Logic: A Quick Primer

While I am sure that many of my readers will be familiar with logic, I prefer to include this primer to the site for completeness, and to define and clarify some of the terms that I will invariably use in my analyses and criticisms of various philosophies.

Reference:
Thomas, Stephen Naylor. Practical Reasoning in Natural Language, 4th Ed., Prentice-Hall, NJ. 1997.

Reason

A reason is any statement given in support, justification, or explanation of some action, claim, expectation, prediction, or assertion.

Conclusion

A conclusion is any statement that an author or speaker tries to support by reasons in a discourse. Conclusions are claims that claim to be supported in an argument.

Reasoning

A discourse containing reasoning is one in which one or more statements are set forth as making probable, proving, justifying, or explaining other statements in the same discourse. Put differently, a discourse containing reasoning is one in which certain claims or alleged facts are offered as justification or explanation of something.
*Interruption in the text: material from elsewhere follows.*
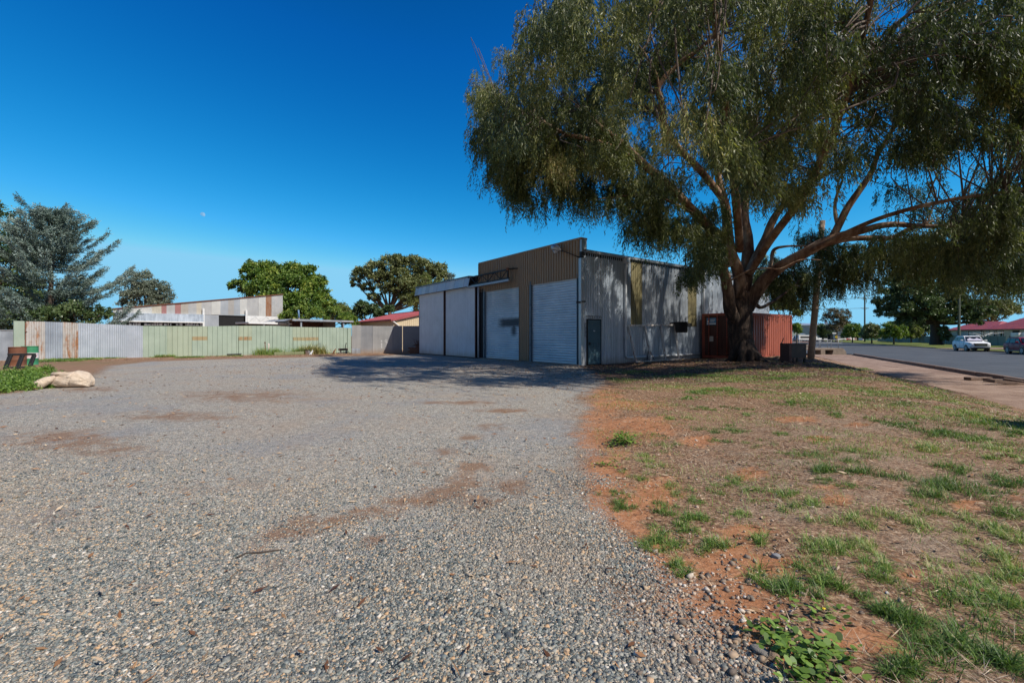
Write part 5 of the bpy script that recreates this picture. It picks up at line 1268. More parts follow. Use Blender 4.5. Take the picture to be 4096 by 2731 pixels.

Using the word “reason” and “conclusion,” we may define “reasoning” as any discourse in which some statement is given as a reason for some conclusion.

Argument

Discourses containing reasoning are called arguments. An argument, then, refers to any discourse having a certain logical structure – a structure containing reasoning.

The discourse,

I am twenty years old. You are fifteen years old. Therefore I am older than you.

is an argument because the premises, (1) I am twenty years old and (2) You are fifteen years old support the conclusion, I am older than you. The word, “therefore” is an inference indicator – it indicates that the statement that follows it is a conclusion that is drawn from the preceding reason(s).

Soundness of an Argument

Two conditions must be met for an argument to be sound.

  1. Truth of Reasons: The statement(s) given as reason(s) should be true.
  2. Validity of Inference: The truth of the reason(s) should make likely the truth of the conclusions.

The second condition tests the relationship of the conclusions to the reason(s). The reason(s) and conclusion must be connected, or related to each other in such a way that the conclusion follows logically from the reason(s). In particular, the conclusion needs to be related to the reason(s) in such a way that the truth of the reason(s) would make the truth of the conclusion extremely likely. That is, the relationship must be such that if the reason(s) are (or were) true, then they would either guarantee, or at least make highly likely, the truth of the conclusion.

Both tests must be passed in order for the reasoning to successfully prove or explain its conclusion.

TRUTH OF REASON(S) + VALIDITY OF INFERENCE = SOUNDNESS OF REASONING

Using the sample argument I gave earlier, if it is true that I am twenty years old, and that you are fifteen years old, then it follows logically that I am older than you. This argument, then, passes both tests (its reasons are true, and the inference is valid), and hence, is a sound argument.

Deductive Validity

Reasoning in which the reason(s) are such that, if they are true, the truth of the conclusion is 100% guaranteed are said to be deductively valid.

If reasoning is deductively valid, then it is not even logically possible for the reason(s) to be true, and yet the conclusion be false.

Let’s again take my sample argument:

I am twenty years old. You are fifteen years old. Therefore I am older than you.

Here the conclusion follows with complete logical certainty from the reasons; the support that the reasons provide the conclusion is total, or 100%. Thus there is no logically possible or imaginable way in which the conclusion could be false if the reasons are true.

To test the argument's deductive validity, we must ask the questions:

Does the truth of the reasons guarantee, 100%, the truth of the conclusions?

or

Is there any way that the conclusion can be false if the reasons are true?

The answer to the first question is that, indeed, the truth of the reason guarantees, 100%, the truth of the conclusion: if it is true that I am twenty years old, and it is also true that you are fifteen years old, then it is true that I am older than you.

The answer to the second question (which is merely a different way of putting the first) is that there is, indeed, no way in which the conclusion can be false if the reasons are true: if it is true that I am twenty years old, and it is also true that you are fifteen years old, then there is no logical or imaginable way in which the conclusion (that I am older than you) can be false.

Given and Fixed Definitions

Note that during the evaluation of reasoning, the meaning of all the words in the reasoning are treated as given and fixed as they exist in the language. We should all agree on the definition of fifteen years old, and twenty years old, for instance.

Reference:
Thomas, Stephen Naylor. Practical Reasoning in Natural Language, 4th Ed., Prentice-Hall, NJ. 1997.